#### Collected material ####

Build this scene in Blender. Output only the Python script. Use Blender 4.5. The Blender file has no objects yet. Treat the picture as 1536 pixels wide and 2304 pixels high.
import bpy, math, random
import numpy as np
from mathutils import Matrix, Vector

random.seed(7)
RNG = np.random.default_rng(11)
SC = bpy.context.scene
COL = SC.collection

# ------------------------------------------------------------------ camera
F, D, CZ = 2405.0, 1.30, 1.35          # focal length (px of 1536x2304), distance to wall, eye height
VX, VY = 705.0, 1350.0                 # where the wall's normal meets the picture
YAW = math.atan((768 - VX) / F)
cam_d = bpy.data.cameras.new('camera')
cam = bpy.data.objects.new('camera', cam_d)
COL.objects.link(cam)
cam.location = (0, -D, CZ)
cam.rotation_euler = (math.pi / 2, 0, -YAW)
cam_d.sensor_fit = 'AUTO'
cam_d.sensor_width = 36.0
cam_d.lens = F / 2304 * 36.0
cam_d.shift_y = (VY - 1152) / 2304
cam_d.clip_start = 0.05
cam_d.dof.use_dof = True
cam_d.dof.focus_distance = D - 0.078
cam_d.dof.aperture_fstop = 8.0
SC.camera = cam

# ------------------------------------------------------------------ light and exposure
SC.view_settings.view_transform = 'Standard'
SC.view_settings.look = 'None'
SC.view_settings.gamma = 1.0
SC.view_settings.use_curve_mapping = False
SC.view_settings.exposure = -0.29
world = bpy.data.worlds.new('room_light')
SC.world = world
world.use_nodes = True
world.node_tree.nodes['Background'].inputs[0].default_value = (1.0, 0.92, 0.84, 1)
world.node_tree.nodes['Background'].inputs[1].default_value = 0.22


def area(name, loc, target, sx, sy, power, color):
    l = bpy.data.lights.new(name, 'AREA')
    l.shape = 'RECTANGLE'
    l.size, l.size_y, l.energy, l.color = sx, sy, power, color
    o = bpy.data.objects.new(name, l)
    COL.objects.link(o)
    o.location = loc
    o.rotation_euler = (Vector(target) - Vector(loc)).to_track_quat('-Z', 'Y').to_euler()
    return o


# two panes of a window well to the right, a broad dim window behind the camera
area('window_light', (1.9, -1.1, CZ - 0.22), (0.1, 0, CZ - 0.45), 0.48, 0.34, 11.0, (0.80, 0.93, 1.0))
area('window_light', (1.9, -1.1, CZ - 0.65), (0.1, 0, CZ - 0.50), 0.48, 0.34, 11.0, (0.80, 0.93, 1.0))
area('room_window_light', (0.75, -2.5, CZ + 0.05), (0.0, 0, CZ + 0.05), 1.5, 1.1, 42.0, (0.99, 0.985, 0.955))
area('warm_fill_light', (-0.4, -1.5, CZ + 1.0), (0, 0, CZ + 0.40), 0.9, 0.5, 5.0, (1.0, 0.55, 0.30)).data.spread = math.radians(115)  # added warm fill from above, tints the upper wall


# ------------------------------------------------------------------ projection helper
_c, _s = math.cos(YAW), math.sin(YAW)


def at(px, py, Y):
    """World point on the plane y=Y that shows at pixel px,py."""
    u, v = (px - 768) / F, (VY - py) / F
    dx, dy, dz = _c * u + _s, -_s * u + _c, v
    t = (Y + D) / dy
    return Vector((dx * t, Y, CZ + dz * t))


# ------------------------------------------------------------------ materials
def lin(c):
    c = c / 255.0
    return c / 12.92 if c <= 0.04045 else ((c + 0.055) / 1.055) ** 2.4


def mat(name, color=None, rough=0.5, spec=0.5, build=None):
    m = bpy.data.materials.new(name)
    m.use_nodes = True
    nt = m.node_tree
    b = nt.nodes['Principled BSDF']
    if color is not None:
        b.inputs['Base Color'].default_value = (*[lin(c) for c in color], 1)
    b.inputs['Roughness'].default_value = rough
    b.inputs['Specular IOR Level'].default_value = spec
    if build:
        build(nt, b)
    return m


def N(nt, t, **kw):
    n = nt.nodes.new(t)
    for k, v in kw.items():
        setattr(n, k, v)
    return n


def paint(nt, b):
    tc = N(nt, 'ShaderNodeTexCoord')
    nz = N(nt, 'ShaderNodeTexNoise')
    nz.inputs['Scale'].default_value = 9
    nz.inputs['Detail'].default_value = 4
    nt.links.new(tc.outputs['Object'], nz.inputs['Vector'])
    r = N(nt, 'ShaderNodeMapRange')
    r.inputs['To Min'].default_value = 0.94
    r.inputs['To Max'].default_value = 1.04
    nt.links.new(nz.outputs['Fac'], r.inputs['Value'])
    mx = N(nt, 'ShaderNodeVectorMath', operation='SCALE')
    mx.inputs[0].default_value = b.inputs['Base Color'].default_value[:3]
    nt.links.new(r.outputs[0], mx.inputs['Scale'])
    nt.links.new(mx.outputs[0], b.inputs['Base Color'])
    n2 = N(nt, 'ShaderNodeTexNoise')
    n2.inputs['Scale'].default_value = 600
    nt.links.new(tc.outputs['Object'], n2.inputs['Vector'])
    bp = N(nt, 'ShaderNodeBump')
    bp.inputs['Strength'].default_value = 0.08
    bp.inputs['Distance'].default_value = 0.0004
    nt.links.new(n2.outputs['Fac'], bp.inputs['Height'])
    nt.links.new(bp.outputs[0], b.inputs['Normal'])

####

**What to produce**
Your task is to transcribe the material exactly.

**Written answer**
Build this scene in Blender. Output only the Python script. Use Blender 4.5. The Blender file has no objects yet. Treat the picture as 1536 pixels wide and 2304 pixels high.
import bpy, math, random
import numpy as np
from mathutils import Matrix, Vector

random.seed(7)
RNG = np.random.default_rng(11)
SC = bpy.context.scene
COL = SC.collection

# ------------------------------------------------------------------ camera
F, D, CZ = 2405.0, 1.30, 1.35          # focal length (px of 1536x2304), distance to wall, eye height
VX, VY = 705.0, 1350.0                 # where the wall's normal meets the picture
YAW = math.atan((768 - VX) / F)
cam_d = bpy.data.cameras.new('camera')
cam = bpy.data.objects.new('camera', cam_d)
COL.objects.link(cam)
cam.location = (0, -D, CZ)
cam.rotation_euler = (math.pi / 2, 0, -YAW)
cam_d.sensor_fit = 'AUTO'
cam_d.sensor_width = 36.0
cam_d.lens = F / 2304 * 36.0
cam_d.shift_y = (VY - 1152) / 2304
cam_d.clip_start = 0.05
cam_d.dof.use_dof = True
cam_d.dof.focus_distance = D - 0.078
cam_d.dof.aperture_fstop = 8.0
SC.camera = cam

# ------------------------------------------------------------------ light and exposure
SC.view_settings.view_transform = 'Standard'
SC.view_settings.look = 'None'
SC.view_settings.gamma = 1.0
SC.view_settings.use_curve_mapping = False
SC.view_settings.exposure = -0.29
world = bpy.data.worlds.new('room_light')
SC.world = world
world.use_nodes = True
world.node_tree.nodes['Background'].inputs[0].default_value = (1.0, 0.92, 0.84, 1)
world.node_tree.nodes['Background'].inputs[1].default_value = 0.22


def area(name, loc, target, sx, sy, power, color):
    l = bpy.data.lights.new(name, 'AREA')
    l.shape = 'RECTANGLE'
    l.size, l.size_y, l.energy, l.color = sx, sy, power, color
    o = bpy.data.objects.new(name, l)
    COL.objects.link(o)
    o.location = loc
    o.rotation_euler = (Vector(target) - Vector(loc)).to_track_quat('-Z', 'Y').to_euler()
    return o


# two panes of a window well to the right, a broad dim window behind the camera
area('window_light', (1.9, -1.1, CZ - 0.22), (0.1, 0, CZ - 0.45), 0.48, 0.34, 11.0, (0.80, 0.93, 1.0))
area('window_light', (1.9, -1.1, CZ - 0.65), (0.1, 0, CZ - 0.50), 0.48, 0.34, 11.0, (0.80, 0.93, 1.0))
area('room_window_light', (0.75, -2.5, CZ + 0.05), (0.0, 0, CZ + 0.05), 1.5, 1.1, 42.0, (0.99, 0.985, 0.955))
area('warm_fill_light', (-0.4, -1.5, CZ + 1.0), (0, 0, CZ + 0.40), 0.9, 0.5, 5.0, (1.0, 0.55, 0.30)).data.spread = math.radians(115)  # added warm fill from above, tints the upper wall


# ------------------------------------------------------------------ projection helper
_c, _s = math.cos(YAW), math.sin(YAW)


def at(px, py, Y):
    """World point on the plane y=Y that shows at pixel px,py."""
    u, v = (px - 768) / F, (VY - py) / F
    dx, dy, dz = _c * u + _s, -_s * u + _c, v
    t = (Y + D) / dy
    return Vector((dx * t, Y, CZ + dz * t))


# ------------------------------------------------------------------ materials
def lin(c):
    c = c / 255.0
    return c / 12.92 if c <= 0.04045 else ((c + 0.055) / 1.055) ** 2.4


def mat(name, color=None, rough=0.5, spec=0.5, build=None):
    m = bpy.data.materials.new(name)
    m.use_nodes = True
    nt = m.node_tree
    b = nt.nodes['Principled BSDF']
    if color is not None:
        b.inputs['Base Color'].default_value = (*[lin(c) for c in color], 1)
    b.inputs['Roughness'].default_value = rough
    b.inputs['Specular IOR Level'].default_value = spec
    if build:
        build(nt, b)
    return m


def N(nt, t, **kw):
    n = nt.nodes.new(t)
    for k, v in kw.items():
        setattr(n, k, v)
    return n


def paint(nt, b):
    tc = N(nt, 'ShaderNodeTexCoord')
    nz = N(nt, 'ShaderNodeTexNoise')
    nz.inputs['Scale'].default_value = 9
    nz.inputs['Detail'].default_value = 4
    nt.links.new(tc.outputs['Object'], nz.inputs['Vector'])
    r = N(nt, 'ShaderNodeMapRange')
    r.inputs['To Min'].default_value = 0.94
    r.inputs['To Max'].default_value = 1.04
    nt.links.new(nz.outputs['Fac'], r.inputs['Value'])
    mx = N(nt, 'ShaderNodeVectorMath', operation='SCALE')
    mx.inputs[0].default_value = b.inputs['Base Color'].default_value[:3]
    nt.links.new(r.outputs[0], mx.inputs['Scale'])
    nt.links.new(mx.outputs[0], b.inputs['Base Color'])
    n2 = N(nt, 'ShaderNodeTexNoise')
    n2.inputs['Scale'].default_value = 600
    nt.links.new(tc.outputs['Object'], n2.inputs['Vector'])
    bp = N(nt, 'ShaderNodeBump')
    bp.inputs['Strength'].default_value = 0.08
    bp.inputs['Distance'].default_value = 0.0004
    nt.links.new(n2.outputs['Fac'], bp.inputs['Height'])
    nt.links.new(bp.outputs[0], b.inputs['Normal'])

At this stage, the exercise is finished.